Performance metrics are incredibly useful to managers and business stakeholders by indicating progress, forecasting completion, identifying risks, and determining the effectiveness of a strategy. Truly intuitive metrics are a powerful tool in the project manager’s arsenal and can ensure that not only the PM but also the business have a clear understanding of the progress, risks, expenditures, and timeliness of an effort.
When designed properly, performance metrics identify the realization of risks before they can kill an effort, and can identify opportunities that can leverage reusability, economies of scale, and short-circuiting processes. A well-designed set of metrics can make a project manager’s job much easier and increase the overall project success factors. Metrics provide a foundation for true and accurate dashboards and provide a tremendous amount of confidence with business leaders and team members.
However, at the end of the day metrics are still just numbers and lag indicators at best. Performance measures, by definition, measure things that have already taken place and are reactive in nature. Some, such as financial indicators, can be delayed by months while others (production rates, defect rates, or tasks) are delayed by shorter periods. Yet, any project is accomplished by individuals completing tasks, working together as a team, following the vision created and communicated by the project manager, and delivering work products that achieve the defined objectives. Metrics are numbers, people are the complex machinery required to actually accomplish the work.
A project manager can have a truly intuitive set of metrics, accurate dashboards, and realistic forecasts, but the team members will always be the ones who identify unknown risks, recognize opportunities, and develop strategies to overcome obstacles. The team members accomplish and deliver what numbers report on. In addition, while metrics may be tailored to the project outcomes, the team members will be the ones who know if those measures actually reflect the work that is being done or if there are additional tasks, not directly tied to the outcomes, that take effort, time and resources.
The value shown by a project manager to the team, is reflected in the investment members make to achieve, the self-management demonstrated, and the extent of personal investment that individuals make to achieve objectives. Managers who forget this, will soon find that their numbers soon are unable to forecast future efforts, encounter unforeseen obstacles and recognize unknown risks too late to effectively mitigate. Managers who value numbers over employees are soon left holding numbers that demonstrate a poorly managed effort and a failed project.
Regardless of leadership style, preference, and approach every project manager must invest themselves in communicating, forming relationships, and demonstrating their personal belief in the team they are responsible for. They must demonstrate this value in action, and not just in words, and it must be shown as a consistent value in their daily efforts. A leader must be able to create an open environment where team members are willing to inform the leader of the one thing they least want to hear. It is the worst news, that a leader needs to hear the most.
Project management is a science and an art form. The process/procedures of project management are a complex science and knowing when and which process to use to address issues and fit within an organizational culture is a critical skill. In addition, identifying, collecting, and communicating metrics provides transparency and builds a foundation of trust with stakeholders and project team members. However, at the end of the day, it is leadership that makes a project manager successful. Decision-making, communication, vision, team building, relationships, and trust are necessary components for a PM to advance an initiative through all the obstacles, risks, issues, and unknowns that plague projects. Leadership is required to build trust with project team members, stakeholders, and sponsors and can only be accomplished through actions that support the greater good. Ethics, values, and morals are demonstrated in action and are what team members use to establish belief and support for the leaders they follow.
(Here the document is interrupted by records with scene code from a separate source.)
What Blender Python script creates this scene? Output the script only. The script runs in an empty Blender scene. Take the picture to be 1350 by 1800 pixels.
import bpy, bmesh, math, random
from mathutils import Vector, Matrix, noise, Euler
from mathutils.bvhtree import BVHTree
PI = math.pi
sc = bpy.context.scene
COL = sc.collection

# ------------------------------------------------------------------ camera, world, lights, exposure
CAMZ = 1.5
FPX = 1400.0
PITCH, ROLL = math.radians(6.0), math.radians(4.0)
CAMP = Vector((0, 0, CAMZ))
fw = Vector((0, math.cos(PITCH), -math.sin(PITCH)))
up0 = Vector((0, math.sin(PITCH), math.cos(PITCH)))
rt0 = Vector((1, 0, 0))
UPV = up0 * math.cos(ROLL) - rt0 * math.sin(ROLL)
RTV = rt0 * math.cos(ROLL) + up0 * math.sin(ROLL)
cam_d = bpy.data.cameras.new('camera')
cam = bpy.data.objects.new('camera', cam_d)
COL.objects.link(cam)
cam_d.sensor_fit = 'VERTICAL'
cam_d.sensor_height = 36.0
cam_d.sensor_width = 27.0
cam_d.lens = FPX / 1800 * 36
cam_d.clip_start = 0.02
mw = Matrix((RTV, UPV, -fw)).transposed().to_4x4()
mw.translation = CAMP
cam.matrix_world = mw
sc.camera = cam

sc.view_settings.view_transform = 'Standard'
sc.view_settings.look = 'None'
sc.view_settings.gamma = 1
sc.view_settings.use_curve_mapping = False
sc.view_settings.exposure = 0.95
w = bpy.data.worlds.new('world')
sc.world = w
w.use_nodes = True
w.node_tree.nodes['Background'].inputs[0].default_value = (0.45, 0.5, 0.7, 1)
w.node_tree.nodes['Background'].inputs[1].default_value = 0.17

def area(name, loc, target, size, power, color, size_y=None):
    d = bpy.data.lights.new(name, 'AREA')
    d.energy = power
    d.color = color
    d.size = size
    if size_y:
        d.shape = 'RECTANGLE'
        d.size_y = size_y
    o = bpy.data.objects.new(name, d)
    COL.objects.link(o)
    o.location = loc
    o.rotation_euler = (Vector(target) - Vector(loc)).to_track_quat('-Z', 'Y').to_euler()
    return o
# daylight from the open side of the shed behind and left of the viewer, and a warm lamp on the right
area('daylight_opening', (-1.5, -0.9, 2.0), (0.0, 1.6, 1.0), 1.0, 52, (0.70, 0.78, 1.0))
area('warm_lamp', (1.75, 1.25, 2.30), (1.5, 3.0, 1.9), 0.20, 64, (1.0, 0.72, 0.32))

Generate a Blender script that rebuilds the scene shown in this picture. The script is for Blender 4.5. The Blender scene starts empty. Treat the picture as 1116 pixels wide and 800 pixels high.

Performance metrics are critical success factors, but not something that can be used in a vacuum. They are tangible, non-emotional, and clear as to their meaning. However, it is dangerous to focus on the numbers only, instead of knowledge, expertise, and leadership are necessary to create a positive and healthy culture in which team members collaborate and communicate in the pursuit of project success. Every successful project is accomplished through the people who perform the work and will fail without their support. Leaders do need to develop performance metrics, monitor progress, and document accomplishments, but people are always the most critical success factor. The people part of project management is the most important leadership element, and, without it, success is fleeting.
Focus on the people, support the project with metrics, processes, and best practices, and excel in communication and you will have a recipe for repetitive success.